Thursday, January 6, 2011

Blackout by Connie Willis



I haven't been a great fan of the time travel books by Connie Willis. As I am afraid that her new books will end on Hugo award short list, I decided to read this book already to get it over with. In part I was pleasantly surprised, on the other hand this book had all same faults I have usually disliked in her books. And it was a nice read while visiting London. My hotel was just across to St Pancras which was mentioned several times.

This time the historians from Oxford travel to second World War Britain to observe the Blitz and Dunkirk evacuation. There are some unspecified problems and some of the historians must start their travel with fairly little preparation, and in some cases travel to other times they were first planning. As usually the ”future” parts of the book are extremely badly imagined and the events are very chaotic. Luckily this fairly little part of the book happens in the future Oxford.

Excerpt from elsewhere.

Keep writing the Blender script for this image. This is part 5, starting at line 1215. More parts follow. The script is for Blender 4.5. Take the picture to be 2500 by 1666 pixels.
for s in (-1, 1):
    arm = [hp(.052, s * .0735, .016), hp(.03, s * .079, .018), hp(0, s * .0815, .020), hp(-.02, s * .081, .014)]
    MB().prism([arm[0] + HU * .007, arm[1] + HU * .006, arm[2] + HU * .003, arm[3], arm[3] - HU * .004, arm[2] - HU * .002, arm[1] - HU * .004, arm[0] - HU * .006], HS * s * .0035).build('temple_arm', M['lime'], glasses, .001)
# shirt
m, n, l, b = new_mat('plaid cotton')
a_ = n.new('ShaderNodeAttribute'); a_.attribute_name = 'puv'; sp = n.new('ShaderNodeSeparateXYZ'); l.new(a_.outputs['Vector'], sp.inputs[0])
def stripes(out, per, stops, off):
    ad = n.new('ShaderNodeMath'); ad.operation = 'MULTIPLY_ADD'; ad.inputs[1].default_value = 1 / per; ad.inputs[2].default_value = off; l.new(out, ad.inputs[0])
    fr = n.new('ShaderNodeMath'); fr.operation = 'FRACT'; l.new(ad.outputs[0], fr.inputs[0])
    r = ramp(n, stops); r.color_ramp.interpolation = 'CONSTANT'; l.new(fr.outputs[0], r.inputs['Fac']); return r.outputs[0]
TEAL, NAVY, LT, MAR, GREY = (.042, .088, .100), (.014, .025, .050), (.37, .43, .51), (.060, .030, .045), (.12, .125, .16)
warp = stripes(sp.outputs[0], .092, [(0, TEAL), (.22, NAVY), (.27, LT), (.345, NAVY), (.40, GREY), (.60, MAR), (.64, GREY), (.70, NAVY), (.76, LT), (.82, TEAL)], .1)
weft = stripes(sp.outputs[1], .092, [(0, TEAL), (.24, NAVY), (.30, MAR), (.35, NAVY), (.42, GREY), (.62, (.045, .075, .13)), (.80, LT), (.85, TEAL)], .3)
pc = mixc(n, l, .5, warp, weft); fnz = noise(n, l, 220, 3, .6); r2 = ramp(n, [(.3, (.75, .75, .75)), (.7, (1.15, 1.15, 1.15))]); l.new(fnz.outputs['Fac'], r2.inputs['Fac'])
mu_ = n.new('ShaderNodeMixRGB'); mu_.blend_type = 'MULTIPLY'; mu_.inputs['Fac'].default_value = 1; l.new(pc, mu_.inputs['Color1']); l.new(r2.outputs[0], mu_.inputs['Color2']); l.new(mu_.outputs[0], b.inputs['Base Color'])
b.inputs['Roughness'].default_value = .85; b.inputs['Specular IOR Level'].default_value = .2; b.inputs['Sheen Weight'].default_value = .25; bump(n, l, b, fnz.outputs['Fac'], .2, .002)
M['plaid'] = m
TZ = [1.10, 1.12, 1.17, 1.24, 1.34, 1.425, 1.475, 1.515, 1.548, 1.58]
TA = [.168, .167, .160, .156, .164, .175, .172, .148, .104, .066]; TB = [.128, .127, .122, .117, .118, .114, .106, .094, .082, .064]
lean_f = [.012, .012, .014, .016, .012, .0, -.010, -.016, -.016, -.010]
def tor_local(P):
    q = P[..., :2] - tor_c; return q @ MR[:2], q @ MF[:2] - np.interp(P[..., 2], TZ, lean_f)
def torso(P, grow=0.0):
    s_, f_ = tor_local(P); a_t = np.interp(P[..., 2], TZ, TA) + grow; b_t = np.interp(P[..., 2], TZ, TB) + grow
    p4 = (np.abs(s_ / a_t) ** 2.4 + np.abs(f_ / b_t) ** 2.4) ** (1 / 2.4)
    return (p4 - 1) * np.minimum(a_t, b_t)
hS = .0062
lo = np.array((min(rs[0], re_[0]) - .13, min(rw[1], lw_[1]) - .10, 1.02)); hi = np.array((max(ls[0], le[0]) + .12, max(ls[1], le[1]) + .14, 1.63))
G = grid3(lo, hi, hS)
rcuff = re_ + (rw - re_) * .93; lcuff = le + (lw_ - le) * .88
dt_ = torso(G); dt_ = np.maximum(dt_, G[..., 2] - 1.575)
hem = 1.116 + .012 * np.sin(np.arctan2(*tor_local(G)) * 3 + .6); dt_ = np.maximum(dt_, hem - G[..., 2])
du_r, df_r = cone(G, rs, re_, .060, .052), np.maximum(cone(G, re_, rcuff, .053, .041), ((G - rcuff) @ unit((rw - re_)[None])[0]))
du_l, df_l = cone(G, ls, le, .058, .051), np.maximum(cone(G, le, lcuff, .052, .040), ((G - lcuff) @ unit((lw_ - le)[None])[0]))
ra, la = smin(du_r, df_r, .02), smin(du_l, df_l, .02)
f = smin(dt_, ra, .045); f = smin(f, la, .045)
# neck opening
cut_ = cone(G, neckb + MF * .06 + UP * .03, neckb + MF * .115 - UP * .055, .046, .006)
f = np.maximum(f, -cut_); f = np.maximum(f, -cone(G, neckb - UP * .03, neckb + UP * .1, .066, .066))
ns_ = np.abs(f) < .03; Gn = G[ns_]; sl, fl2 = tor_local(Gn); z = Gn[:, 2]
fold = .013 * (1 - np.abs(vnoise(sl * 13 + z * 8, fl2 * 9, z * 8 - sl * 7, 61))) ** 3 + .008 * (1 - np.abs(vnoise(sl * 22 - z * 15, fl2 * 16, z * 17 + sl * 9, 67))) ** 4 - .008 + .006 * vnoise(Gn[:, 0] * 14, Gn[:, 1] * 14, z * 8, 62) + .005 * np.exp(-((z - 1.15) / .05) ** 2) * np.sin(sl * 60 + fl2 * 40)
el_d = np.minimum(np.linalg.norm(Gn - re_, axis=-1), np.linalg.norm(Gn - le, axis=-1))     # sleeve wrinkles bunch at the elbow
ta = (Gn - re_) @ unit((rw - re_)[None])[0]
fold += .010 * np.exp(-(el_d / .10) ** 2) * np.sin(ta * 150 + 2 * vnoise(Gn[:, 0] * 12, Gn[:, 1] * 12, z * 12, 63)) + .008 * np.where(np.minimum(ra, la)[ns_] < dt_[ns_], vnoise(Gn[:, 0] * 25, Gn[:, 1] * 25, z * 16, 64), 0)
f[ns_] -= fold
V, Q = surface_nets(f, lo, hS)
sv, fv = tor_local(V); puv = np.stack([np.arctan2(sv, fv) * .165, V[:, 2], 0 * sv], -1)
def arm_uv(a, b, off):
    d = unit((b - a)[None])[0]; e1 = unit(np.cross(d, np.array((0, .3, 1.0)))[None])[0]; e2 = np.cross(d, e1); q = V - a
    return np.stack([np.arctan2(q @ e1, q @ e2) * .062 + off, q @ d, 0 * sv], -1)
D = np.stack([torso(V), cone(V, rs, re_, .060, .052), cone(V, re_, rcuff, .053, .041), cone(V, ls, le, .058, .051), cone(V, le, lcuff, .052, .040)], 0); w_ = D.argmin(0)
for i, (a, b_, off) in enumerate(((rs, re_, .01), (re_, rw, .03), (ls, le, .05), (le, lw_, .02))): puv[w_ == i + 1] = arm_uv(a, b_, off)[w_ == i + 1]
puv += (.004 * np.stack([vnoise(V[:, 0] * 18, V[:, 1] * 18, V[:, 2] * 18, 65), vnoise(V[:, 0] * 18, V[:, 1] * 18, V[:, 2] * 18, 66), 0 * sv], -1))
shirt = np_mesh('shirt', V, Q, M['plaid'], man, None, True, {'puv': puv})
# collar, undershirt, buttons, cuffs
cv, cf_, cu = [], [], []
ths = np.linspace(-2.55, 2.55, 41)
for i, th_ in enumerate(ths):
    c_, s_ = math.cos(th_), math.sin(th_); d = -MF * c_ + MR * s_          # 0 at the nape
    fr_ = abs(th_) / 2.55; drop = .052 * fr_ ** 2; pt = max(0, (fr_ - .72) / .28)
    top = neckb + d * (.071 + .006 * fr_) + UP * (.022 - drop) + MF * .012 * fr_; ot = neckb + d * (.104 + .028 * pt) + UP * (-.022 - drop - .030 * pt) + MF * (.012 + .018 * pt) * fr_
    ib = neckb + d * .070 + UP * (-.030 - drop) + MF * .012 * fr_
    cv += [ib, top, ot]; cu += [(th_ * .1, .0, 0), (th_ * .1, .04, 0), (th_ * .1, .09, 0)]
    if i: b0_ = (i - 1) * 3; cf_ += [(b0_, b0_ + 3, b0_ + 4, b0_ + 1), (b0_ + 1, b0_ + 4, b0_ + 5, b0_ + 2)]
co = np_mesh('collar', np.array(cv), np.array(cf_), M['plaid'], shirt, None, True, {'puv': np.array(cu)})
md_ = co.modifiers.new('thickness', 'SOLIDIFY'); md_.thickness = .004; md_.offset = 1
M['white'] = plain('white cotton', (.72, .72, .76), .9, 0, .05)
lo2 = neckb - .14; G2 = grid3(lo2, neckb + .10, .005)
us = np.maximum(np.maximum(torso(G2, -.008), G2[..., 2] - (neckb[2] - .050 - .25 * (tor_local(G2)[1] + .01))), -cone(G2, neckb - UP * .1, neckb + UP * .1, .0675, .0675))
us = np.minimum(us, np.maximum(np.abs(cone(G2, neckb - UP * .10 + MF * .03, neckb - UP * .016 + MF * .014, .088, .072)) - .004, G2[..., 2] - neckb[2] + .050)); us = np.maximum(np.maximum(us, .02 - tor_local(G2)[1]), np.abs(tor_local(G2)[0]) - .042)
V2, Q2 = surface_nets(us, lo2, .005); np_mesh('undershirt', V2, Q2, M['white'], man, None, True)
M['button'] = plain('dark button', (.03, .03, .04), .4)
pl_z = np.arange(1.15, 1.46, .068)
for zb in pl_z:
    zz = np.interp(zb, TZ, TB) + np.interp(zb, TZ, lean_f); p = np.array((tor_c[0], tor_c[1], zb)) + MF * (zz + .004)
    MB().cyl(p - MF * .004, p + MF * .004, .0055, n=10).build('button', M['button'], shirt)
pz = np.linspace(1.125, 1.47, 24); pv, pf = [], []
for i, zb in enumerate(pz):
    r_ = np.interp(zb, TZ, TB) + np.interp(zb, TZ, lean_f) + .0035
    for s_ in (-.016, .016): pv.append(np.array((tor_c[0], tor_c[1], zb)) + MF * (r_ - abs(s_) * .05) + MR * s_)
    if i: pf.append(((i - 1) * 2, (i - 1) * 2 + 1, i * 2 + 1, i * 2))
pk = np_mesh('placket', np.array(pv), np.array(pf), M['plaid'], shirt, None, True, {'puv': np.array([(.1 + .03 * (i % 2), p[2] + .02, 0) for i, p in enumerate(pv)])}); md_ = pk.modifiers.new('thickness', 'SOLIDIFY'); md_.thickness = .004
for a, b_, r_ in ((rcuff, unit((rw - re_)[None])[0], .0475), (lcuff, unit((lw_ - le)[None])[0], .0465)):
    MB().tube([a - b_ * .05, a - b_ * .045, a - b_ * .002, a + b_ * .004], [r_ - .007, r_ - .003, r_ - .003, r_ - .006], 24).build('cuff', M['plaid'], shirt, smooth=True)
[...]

Most of the book happens in 1940. (there are some parts which happen a few years later, but they feel extremely separate from the other events, and for some reason the person at that time is forgotten before the halfway of the book and that plot thread is just dropped.) There are a few people at the same time period studying different aspects of Britain at that time. (I wonder if those three or four people are the ONLY ones ever to travel that period of time? That would be surprising and strange) They are having real trouble, as the “drops” which function as portals in time are not working, and they are afraid that they may have inadvertently changed something in the past,even if it is supposed to be impossible.

The things I dislike about Connie Willis are very well presented in this work. The characters have endless discussions about various things which usually have only a very minimal connection with the main plot. They mull over things endlessly and spend pages and pages pondering over mundane things. A lot of time is spent by the characters looking of each other, For some very strange reason they seem to consider the leader of the time travel department, Mr Dunworth, in extremely high esteem, even though in all books he has turned out to be extremely unorganized and not too bright a person. Well, none of the characters seems to be too bright, as they behave in many instances in extremely stupid way, so maybe this is a case where a one-eyed man is the king of the blind people...

In spite of all the faults, I enjoyed this book in some perverse way. The writing was easy to read and fluent, even though the endless discussions at places started to irritate more than a little. At least it was better that the “Doomsday Book” which I practically hated. Probably because this book had so few episodes which happened in the ridiculously badly described “future” Oxford. With some copy-editing (cutting the discussions, some of the wandering back and forth, making the characters somewhat less stupid) this might have been a very good book. Then it might also have been possible to publish this book in one volume. Now the story suddenly ends, just when things start to be interesting.


512 pp.

1 comment:

UK said...

"Blackout," by Connie Willis, is another novel in her historical time-travelers universe -- previous stories in this same universe, which dovetails with our present day, include "To Say Nothing of the Dog," "Doomsday Book," and the novella "Fire Watch." All of them have as their best quality that of shared humanity -- no matter what age a human being lives in, some things are universal -- people matter. Their choices matter. Their feelings matter, and their lives, no matter how historically insignifcant, matter greatly.